Since the median household income in the Juniata Valley school district is $37,578, people would think that the EIT was going to cost them $375.78 as opposed to the actual $37.58

I started to reach my conclusion on this issue after I looked at the other slides in his presentation where the tenths of percents are clear and unambiguous.

Slide #9 shows a number of % figures: 2.9% then 3.8% then 3.3% then 4.5% then 4.0% then 5.7% then 5.0%
Slide #10 shows 7.5%

Also, the test that really convinced me that this was purposeful was the fact that the all of the people that I asked to tell me how much "0.10%" is all responded "ten percent."

Also, if you were to enter Dr. Hartman's "0.10" into a spreadsheet program such as Excel or Quattro Pro, the cell displays 0.1 not 0.10. I genuinely believe Dr. Hartman knows better and chose to make the nominal EIT increase confusing to the audience.

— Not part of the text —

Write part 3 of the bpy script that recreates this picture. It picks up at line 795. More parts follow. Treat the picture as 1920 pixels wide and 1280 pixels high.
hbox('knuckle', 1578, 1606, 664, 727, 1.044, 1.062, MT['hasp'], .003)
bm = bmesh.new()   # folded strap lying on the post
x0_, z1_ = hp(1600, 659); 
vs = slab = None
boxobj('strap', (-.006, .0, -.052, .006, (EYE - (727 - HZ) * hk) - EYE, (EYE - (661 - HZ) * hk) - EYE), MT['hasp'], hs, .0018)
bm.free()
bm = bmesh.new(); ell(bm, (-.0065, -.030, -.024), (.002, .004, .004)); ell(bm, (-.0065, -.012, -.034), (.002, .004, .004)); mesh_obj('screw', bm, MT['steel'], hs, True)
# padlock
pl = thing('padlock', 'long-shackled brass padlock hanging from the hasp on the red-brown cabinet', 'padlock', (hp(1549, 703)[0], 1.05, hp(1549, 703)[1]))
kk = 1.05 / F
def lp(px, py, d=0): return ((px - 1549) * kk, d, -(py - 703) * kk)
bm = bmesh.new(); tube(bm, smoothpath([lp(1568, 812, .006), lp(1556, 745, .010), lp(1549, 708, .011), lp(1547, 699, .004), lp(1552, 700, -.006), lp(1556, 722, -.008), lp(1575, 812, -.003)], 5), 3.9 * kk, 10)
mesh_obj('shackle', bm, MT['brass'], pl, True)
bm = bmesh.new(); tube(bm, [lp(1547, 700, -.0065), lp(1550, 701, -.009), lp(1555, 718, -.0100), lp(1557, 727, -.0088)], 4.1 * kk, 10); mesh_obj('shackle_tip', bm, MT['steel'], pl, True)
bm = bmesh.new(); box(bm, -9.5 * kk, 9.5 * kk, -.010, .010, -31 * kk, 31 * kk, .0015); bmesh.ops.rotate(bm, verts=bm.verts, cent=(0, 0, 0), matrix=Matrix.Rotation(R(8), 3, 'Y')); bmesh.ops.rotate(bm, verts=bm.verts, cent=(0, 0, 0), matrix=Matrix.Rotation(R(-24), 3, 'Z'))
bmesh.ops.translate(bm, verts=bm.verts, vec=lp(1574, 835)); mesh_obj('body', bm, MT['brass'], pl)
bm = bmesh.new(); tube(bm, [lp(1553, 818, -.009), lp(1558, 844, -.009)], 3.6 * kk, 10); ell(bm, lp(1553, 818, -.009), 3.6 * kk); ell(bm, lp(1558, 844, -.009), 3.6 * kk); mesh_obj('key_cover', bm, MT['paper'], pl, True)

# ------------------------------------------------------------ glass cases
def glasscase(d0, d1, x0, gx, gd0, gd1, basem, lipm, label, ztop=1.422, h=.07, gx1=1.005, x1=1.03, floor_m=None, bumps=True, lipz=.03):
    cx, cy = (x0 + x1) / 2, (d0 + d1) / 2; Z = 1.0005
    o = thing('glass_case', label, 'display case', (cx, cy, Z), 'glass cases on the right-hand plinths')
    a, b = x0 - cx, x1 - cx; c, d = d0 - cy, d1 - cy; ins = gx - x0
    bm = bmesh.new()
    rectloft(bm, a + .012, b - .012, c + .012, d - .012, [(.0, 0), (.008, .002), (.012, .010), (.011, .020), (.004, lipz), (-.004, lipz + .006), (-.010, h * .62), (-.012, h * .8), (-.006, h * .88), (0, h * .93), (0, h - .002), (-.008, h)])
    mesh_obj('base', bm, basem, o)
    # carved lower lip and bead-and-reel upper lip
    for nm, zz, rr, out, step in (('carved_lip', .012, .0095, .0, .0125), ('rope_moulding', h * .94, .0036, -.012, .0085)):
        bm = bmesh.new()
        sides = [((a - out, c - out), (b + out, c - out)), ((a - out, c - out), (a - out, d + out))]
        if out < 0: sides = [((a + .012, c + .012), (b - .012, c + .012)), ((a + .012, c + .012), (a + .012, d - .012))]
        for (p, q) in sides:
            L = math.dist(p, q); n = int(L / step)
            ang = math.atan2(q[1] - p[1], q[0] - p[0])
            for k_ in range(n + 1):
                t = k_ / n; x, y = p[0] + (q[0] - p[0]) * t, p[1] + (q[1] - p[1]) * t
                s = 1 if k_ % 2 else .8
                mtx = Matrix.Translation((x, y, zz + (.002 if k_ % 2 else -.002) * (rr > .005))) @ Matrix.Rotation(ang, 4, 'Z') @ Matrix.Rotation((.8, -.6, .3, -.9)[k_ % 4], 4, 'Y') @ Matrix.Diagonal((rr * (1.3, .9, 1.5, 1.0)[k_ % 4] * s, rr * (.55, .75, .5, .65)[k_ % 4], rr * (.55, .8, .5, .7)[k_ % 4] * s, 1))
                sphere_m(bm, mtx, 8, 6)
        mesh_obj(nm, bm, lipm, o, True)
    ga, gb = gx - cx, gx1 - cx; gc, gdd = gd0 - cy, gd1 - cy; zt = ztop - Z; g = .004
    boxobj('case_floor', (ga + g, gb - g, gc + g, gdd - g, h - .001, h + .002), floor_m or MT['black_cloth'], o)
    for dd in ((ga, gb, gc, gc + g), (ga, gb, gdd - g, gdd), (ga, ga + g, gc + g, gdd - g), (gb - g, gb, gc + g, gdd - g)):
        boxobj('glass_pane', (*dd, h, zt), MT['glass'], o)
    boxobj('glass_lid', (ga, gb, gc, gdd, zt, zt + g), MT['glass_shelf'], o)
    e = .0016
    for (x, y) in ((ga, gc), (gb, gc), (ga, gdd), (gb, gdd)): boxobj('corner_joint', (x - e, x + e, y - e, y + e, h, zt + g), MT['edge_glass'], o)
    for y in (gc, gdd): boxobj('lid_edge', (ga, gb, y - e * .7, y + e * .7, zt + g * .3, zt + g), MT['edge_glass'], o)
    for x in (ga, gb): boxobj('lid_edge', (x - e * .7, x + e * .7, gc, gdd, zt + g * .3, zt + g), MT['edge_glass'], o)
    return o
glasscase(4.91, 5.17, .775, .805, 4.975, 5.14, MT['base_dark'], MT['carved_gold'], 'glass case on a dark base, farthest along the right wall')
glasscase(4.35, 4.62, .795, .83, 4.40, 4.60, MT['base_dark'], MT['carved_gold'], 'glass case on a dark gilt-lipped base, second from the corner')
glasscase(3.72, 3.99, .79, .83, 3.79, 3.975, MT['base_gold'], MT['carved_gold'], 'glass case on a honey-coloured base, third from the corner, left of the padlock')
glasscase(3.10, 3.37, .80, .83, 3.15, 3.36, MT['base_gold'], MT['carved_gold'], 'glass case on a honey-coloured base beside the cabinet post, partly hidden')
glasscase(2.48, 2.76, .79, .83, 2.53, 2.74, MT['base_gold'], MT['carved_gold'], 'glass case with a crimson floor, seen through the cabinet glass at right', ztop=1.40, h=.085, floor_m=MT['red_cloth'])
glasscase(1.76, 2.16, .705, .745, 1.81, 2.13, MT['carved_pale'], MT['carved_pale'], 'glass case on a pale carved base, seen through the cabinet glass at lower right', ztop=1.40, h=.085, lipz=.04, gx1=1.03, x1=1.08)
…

Slide #19 - "Commercial Property Owners Receive No Benefit"

The fact of the matter is that Act 72 is the vehicle for homeowner tax relief and the modification to the Pennsylvania Constitution in 1997 mandated that only homeowners can benefit from homestead/farmstead exclusions. To even imply that there should be any commercial property owner benefit is naive and/or purposefully misleading in terms being one of Dr. Hartman's stated "concerns" about Act 72.


Dr. Hartman stated that portions of the 34% tax on slot machine parlors will not go towards tax relief. I asked him if I had heard him correctly and did he really say that portions of the 34% are not going to be used for tax relief? He said that I had heard him correctly. He implied that the Governor or some other entity would shunt some of the monies from the 34% for non tax relief items.

Act 72 is clear and unambiguous in that all of the revenue from the 34% tax must go for tax relief.

I cannot imagine the legislature in Harrisburg going along with the Governor shifting some of the tax relief monies to his "Philadelphia Favorites" as implied in the presentation Question & Answer session.